EXERCISE OBJECTIVE:
Write out the records beneath this line exactly as they appear, minus any images.

TASK MATERIAL:
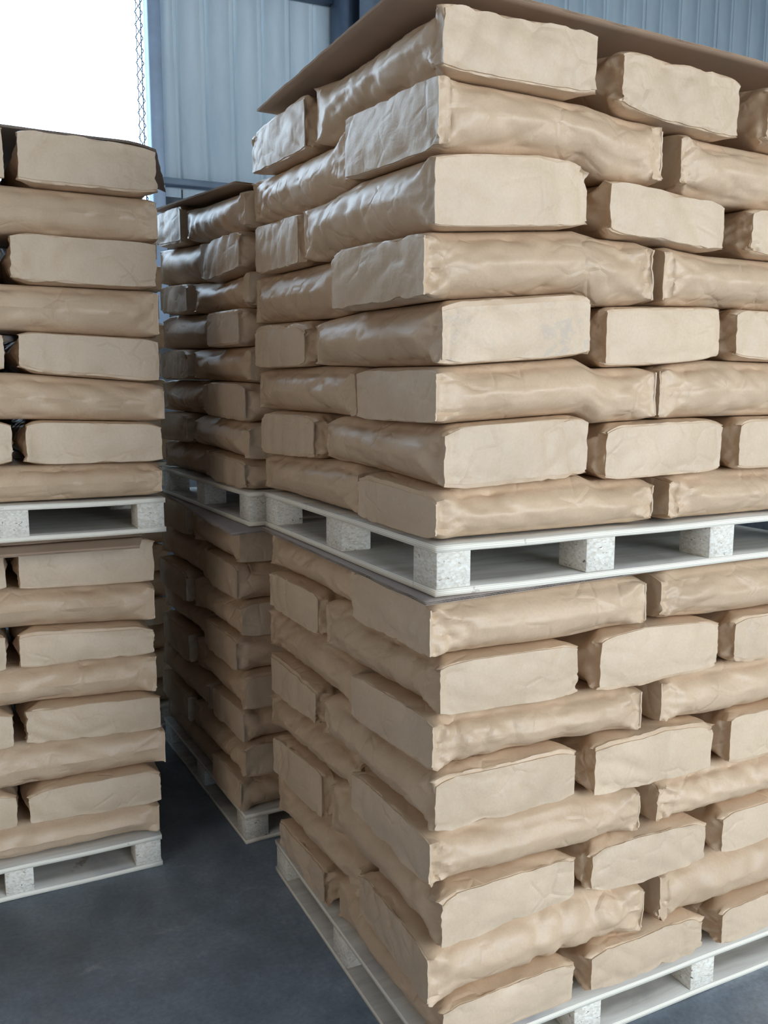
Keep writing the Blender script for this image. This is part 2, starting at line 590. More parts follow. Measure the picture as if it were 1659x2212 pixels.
def deck_mesh(seed, sag):
    nx, ny = 24, 20
    xs = np.linspace(-0.004, LX + 0.004, nx + 1)
    ys = np.linspace(-0.003, LY + 0.003, ny + 1)
    X, Y = np.meshgrid(xs, ys, indexing='ij')
    P = np.stack([X.ravel() * 3, Y.ravel() * 3, np.zeros(X.size)], 1)
    Z = (sag * noise3(P, seed)).reshape(X.shape)
    # bows between the blocks
    Z = Z - sag * 0.9 * np.sin(np.clip(X / LX, 0, 1) * 3 * math.pi) ** 2
    V = []
    for z in (0.0, TH):
        V += list(zip(X.ravel(), Y.ravel(), (Z + z).ravel()))
    n = (nx + 1) * (ny + 1)
    idx = lambda i, j: i * (ny + 1) + j
    Q = []
    for i in range(nx):
        for j in range(ny):
            Q.append((n + idx(i, j), n + idx(i + 1, j), n + idx(i + 1, j + 1), n + idx(i, j + 1)))
            Q.append((idx(i, j + 1), idx(i + 1, j + 1), idx(i + 1, j), idx(i, j)))
    for i in range(nx):
        Q.append((idx(i, 0), idx(i + 1, 0), n + idx(i + 1, 0), n + idx(i, 0)))
        Q.append((idx(i + 1, ny), idx(i, ny), n + idx(i, ny), n + idx(i + 1, ny)))
    for j in range(ny):
        Q.append((idx(0, j + 1), idx(0, j), n + idx(0, j), n + idx(0, j + 1)))
        Q.append((idx(nx, j), idx(nx, j + 1), n + idx(nx, j + 1), n + idx(nx, j)))
    return np_mesh('deck', V, Q, smooth=False)


def pallet(q, label, flip=False, seed=0, bottom=None):
    """q = x, y, angle, z of the pallet's near corner; flip = the pallet runs to -x from that corner"""
    e = bpy.data.objects.new('pallet', None)
    COL.objects.link(e)
    x, y, a, z = q
    if flip:
        x -= LX * math.cos(a)
        y -= LX * math.sin(a)
    e.location = (x, y, z)
    e.rotation_euler = (0, 0, a)
    tag(e, label, 'pallet', 'plywood pallets')
    link('bottom_deck', deck_mesh(seed + 50, 0.0012), bottom or M_PLY, e, (0, 0, 0.0015))
    link('top_deck', deck_mesh(seed + 80, 0.0015), M_PLY, e, (0, 0, TH + BH + 0.0005))
    for bx in (0.0, 0.3744, 0.7418, LX - BW):
        for by in (0.0, 0.4567, LY - BD):
            link('block', _blockmesh, M_CHIP, e, (bx, by, TH + 0.001))
    return e


Q = {'CU': (0.0, 0.0, 0.0, 1.109), 'CL': (0.005, -0.006, -0.009, 0.0), 'BU': (-0.020, 1.100, 0.034, 1.095),
     'BL': (-0.021, 1.2, 0.039, 0.0), 'LU': (-0.268, 1.164, 0.002, 1.087), 'LL': (-0.306, 1.201, -0.014, 0.0)}
Q['FL'] = (0.035, 2.36, 0.02, 0.0)
Q['FU'] = (0.030, 2.38, 0.02, 1.09)
PAL = [('CU', 'pale plywood pallet between the two sack loads of the big near stack', False),
       ('CL', 'plywood pallet on the floor under the big near stack', False),
       ('BU', 'shaded plywood pallet halfway up the middle stack', False),
       ('BL', 'plywood pallet on the dark floor under the middle stack', False),
       ('LU', 'pale plywood pallet halfway up the stack across the aisle', True),
       ('LL', 'plywood pallet with a brown stain, on the floor across the aisle', True),
       ('FL', 'dim pallet on the floor at the far end of the aisle, only its end showing', True),
       ('FU', 'dark raised pallet at the far end of the aisle, mostly hidden', True)]
for i, (k, lab, fl_) in enumerate(PAL):
    pallet(Q[k], lab, fl_, i * 7, {'CU': M_PLY_RED, 'LL': M_PLY_BROWN}.get(k))

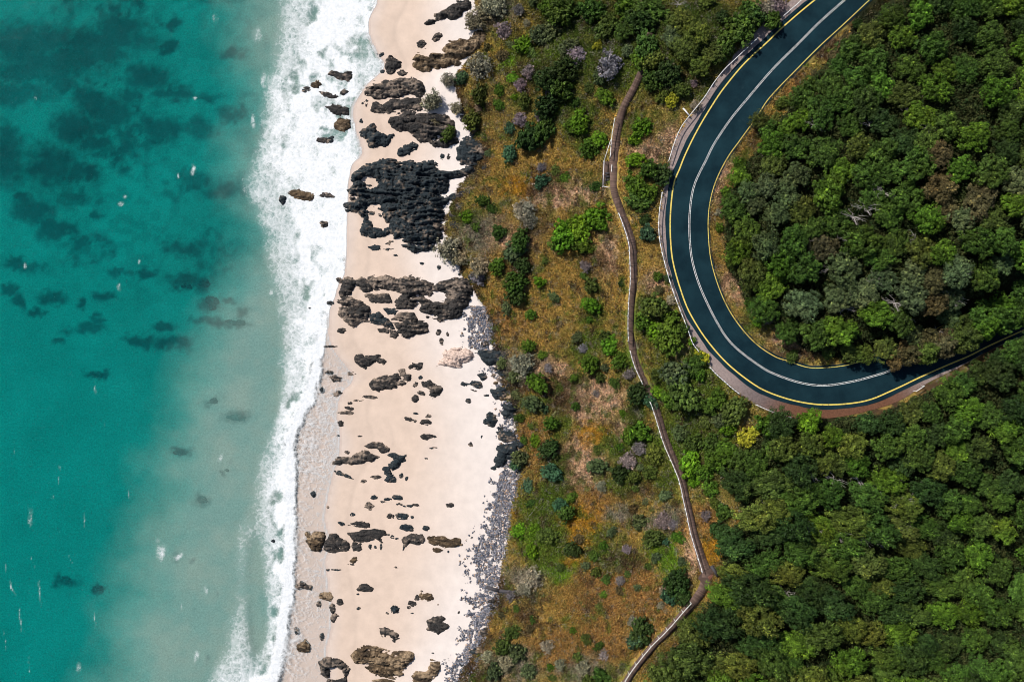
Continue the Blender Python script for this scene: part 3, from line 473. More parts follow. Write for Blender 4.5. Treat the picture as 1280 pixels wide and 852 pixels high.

RESULT FOR THIS TASK:
Keep writing the Blender script for this image. This is part 2, starting at line 590. More parts follow. Measure the picture as if it were 1659x2212 pixels.
def deck_mesh(seed, sag):
    nx, ny = 24, 20
    xs = np.linspace(-0.004, LX + 0.004, nx + 1)
    ys = np.linspace(-0.003, LY + 0.003, ny + 1)
    X, Y = np.meshgrid(xs, ys, indexing='ij')
    P = np.stack([X.ravel() * 3, Y.ravel() * 3, np.zeros(X.size)], 1)
    Z = (sag * noise3(P, seed)).reshape(X.shape)
    # bows between the blocks
    Z = Z - sag * 0.9 * np.sin(np.clip(X / LX, 0, 1) * 3 * math.pi) ** 2
    V = []
    for z in (0.0, TH):
        V += list(zip(X.ravel(), Y.ravel(), (Z + z).ravel()))
    n = (nx + 1) * (ny + 1)
    idx = lambda i, j: i * (ny + 1) + j
    Q = []
    for i in range(nx):
        for j in range(ny):
            Q.append((n + idx(i, j), n + idx(i + 1, j), n + idx(i + 1, j + 1), n + idx(i, j + 1)))
            Q.append((idx(i, j + 1), idx(i + 1, j + 1), idx(i + 1, j), idx(i, j)))
    for i in range(nx):
        Q.append((idx(i, 0), idx(i + 1, 0), n + idx(i + 1, 0), n + idx(i, 0)))
        Q.append((idx(i + 1, ny), idx(i, ny), n + idx(i, ny), n + idx(i + 1, ny)))
    for j in range(ny):
        Q.append((idx(0, j + 1), idx(0, j), n + idx(0, j), n + idx(0, j + 1)))
        Q.append((idx(nx, j), idx(nx, j + 1), n + idx(nx, j + 1), n + idx(nx, j)))
    return np_mesh('deck', V, Q, smooth=False)


def pallet(q, label, flip=False, seed=0, bottom=None):
    """q = x, y, angle, z of the pallet's near corner; flip = the pallet runs to -x from that corner"""
    e = bpy.data.objects.new('pallet', None)
    COL.objects.link(e)
    x, y, a, z = q
    if flip:
        x -= LX * math.cos(a)
        y -= LX * math.sin(a)
    e.location = (x, y, z)
    e.rotation_euler = (0, 0, a)
    tag(e, label, 'pallet', 'plywood pallets')
    link('bottom_deck', deck_mesh(seed + 50, 0.0012), bottom or M_PLY, e, (0, 0, 0.0015))
    link('top_deck', deck_mesh(seed + 80, 0.0015), M_PLY, e, (0, 0, TH + BH + 0.0005))
    for bx in (0.0, 0.3744, 0.7418, LX - BW):
        for by in (0.0, 0.4567, LY - BD):
            link('block', _blockmesh, M_CHIP, e, (bx, by, TH + 0.001))
    return e


Q = {'CU': (0.0, 0.0, 0.0, 1.109), 'CL': (0.005, -0.006, -0.009, 0.0), 'BU': (-0.020, 1.100, 0.034, 1.095),
     'BL': (-0.021, 1.2, 0.039, 0.0), 'LU': (-0.268, 1.164, 0.002, 1.087), 'LL': (-0.306, 1.201, -0.014, 0.0)}
Q['FL'] = (0.035, 2.36, 0.02, 0.0)
Q['FU'] = (0.030, 2.38, 0.02, 1.09)
PAL = [('CU', 'pale plywood pallet between the two sack loads of the big near stack', False),
       ('CL', 'plywood pallet on the floor under the big near stack', False),
       ('BU', 'shaded plywood pallet halfway up the middle stack', False),
       ('BL', 'plywood pallet on the dark floor under the middle stack', False),
       ('LU', 'pale plywood pallet halfway up the stack across the aisle', True),
       ('LL', 'plywood pallet with a brown stain, on the floor across the aisle', True),
       ('FL', 'dim pallet on the floor at the far end of the aisle, only its end showing', True),
       ('FU', 'dark raised pallet at the far end of the aisle, mostly hidden', True)]
for i, (k, lab, fl_) in enumerate(PAL):
    pallet(Q[k], lab, fl_, i * 7, {'CU': M_PLY_RED, 'LL': M_PLY_BROWN}.get(k))

Continue the Blender Python script for this scene: part 3, from line 473. More parts follow. Write for Blender 4.5. Treat the picture as 1280 pixels wide and 852 pixels high.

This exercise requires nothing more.